With 85 percent of all consumer purchases and a growing segment of business buys made by women, marketers need to rethink the female buyer, she says.
 
“One of the things that came through loud and clear is women want to be talked to holistically, not just online, but through word of mouth conversations and the real things happening in their lives.” Skoloda is on a whirlwind national tour promoting her book, released last March by Praeger Publishers. “They want to read about it in traditional media, magazines. Things can’t just live in the online space, there needs to be a well- rounded effort.”

Before women shop, they CROP, says Skoloda. They seek CRedible OPinions from friends, family, experts, local news and magazine reading. Word-of-mouth and influencers are the hot marketing crossroads for women today, tools they use to trim research time and make buying decisions.

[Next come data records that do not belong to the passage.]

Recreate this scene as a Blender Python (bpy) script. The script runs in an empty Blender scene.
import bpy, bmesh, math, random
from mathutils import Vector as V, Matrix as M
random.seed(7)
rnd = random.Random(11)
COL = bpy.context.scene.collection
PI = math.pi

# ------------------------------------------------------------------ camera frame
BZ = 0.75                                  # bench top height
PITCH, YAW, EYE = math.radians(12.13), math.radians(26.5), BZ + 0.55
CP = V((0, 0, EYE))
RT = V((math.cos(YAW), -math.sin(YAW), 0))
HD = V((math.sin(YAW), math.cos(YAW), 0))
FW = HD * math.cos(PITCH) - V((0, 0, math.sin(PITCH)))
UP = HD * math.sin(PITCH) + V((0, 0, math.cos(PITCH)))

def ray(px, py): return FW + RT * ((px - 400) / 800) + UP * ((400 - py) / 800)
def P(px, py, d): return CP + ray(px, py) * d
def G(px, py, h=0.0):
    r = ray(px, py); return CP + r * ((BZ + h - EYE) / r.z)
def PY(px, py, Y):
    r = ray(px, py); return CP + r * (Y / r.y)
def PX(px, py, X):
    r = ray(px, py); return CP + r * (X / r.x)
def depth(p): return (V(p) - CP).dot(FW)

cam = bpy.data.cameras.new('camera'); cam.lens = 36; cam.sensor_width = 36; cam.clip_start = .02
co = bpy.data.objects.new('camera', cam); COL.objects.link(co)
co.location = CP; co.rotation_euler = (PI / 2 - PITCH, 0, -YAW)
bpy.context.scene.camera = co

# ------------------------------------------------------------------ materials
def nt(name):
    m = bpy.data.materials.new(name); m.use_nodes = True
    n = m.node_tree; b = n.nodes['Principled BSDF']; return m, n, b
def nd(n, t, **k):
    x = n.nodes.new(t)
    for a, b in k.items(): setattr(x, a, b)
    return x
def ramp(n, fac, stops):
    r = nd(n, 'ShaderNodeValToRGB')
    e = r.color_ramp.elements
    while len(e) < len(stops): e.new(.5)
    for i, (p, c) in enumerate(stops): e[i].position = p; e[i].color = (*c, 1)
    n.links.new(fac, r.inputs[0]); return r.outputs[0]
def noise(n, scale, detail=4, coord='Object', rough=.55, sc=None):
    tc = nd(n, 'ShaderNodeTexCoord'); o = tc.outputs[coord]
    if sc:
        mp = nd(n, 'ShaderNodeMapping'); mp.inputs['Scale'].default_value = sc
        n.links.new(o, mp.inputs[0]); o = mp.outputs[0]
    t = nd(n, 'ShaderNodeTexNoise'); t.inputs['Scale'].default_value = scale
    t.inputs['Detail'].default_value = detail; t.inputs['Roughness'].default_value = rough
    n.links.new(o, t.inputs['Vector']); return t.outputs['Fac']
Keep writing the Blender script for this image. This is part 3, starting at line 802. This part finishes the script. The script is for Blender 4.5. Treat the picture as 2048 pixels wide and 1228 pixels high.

Skoloda culled her research from her 20 years in the marketing business, her job as Global Brand Marketing Practice director at Ketchum and her blog. She will be featured in a BBC-produced television show, “Beat the Boss,” which is airing in the winter and spring of 2009 on the BBC.

“Marketers need to rethink their ideas about a 24-hour day and find an appropriate place for their messages. And given women’s buying power, if marketers aren’t targeting women in this economy, they’ll lose. It’s an exercise in listening, how they deem something trustworthy and credible. Not one size fits all approach.”